The US prison that gave birth to ISIS
In March 2009, in a wind-swept sliver of Iraq, a sense of uncertainty befell the southern town of Garma, home to one of the Iraq War's most notorious prisons. The sprawling detention center called Camp Bucca, which had detained some of the Iraq War's most radical jihadists along the Kuwait border, had just freed hundreds of inhabitants. Families rejoiced, anxiously awaiting their sons, brothers and fathers who had been lost to Bucca for years. But a local official fretted.
In all, nine members of the Islamic State's top command did time at Bucca, according to the terrorist analyst organization Soufan Group. Apart from Baghdadi, the ISIS caliph, who spent five years there, the leader's number two, Abu Muslim al-Turkmani, as well as senior military leader Haji Bakr, (now deceased), and leader of foreign fighters Abu Qasim were incarcerated there. Though it's likely the men were extremists when they entered Bucca, it's certain they were when they left.

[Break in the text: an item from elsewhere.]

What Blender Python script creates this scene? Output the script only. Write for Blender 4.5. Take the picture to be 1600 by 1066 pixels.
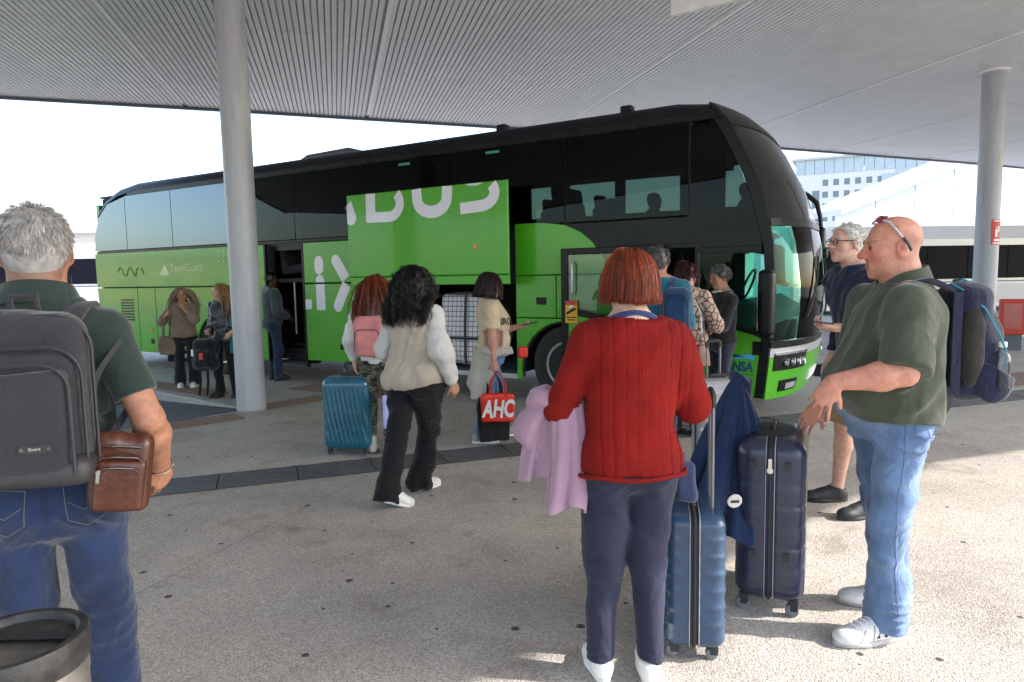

“Before their detention, al-Baghdadi and others were violent radicals, intent on attacking America,” wrote military veteran Andrew Thompson and academic JeremiSuri in the New York Times this month. “Their time in prison deepened their extremism and gave them opportunities to broaden their following. The prisons became virtual terrorist universities: the hardened radicals were the professors, the other detainees were the students, and the prison authorities played the role of absent custodian.”
Many of the inmates were guilty of attacking American soldiers. But many more were not; “simply being a 'suspicious looking' military-aged male in the vicinity of an attack was enough to land one behind bars,” according to the Times opinion piece. It was “an appalling miscarriage of justice,” he added.
That this subdued insurgency eventually caught fire isn't much of a surprise. The unique setting at Bucca, which thrust together Saddam Hussein's Baathist secularists and Islamic fundamentalists, set the stage for something perhaps worse: collaboration. At the prison, the two seemingly incongruous groups joined to form a union “more than a marriage of convenience”, Soufan reported.
Soufan found each group offered the other something it lacked. In the ex-Baathists, jihadists found organizational skills and military discipline. In the jihadists, ex-Baathists found purpose. “In Bucca, the math changed as ideologies adopted military and bureaucratic traits and as bureaucrats became violent extremists,” the Soufan report said.
From the ashes of what former inmates called an “al-Qaeda school,” rose the Islamic State. Indeed, when those inhabitants freed in 2009 returned to Baghdad, the Post reported, they spoke of two things: their conversion to radicalism — and revenge.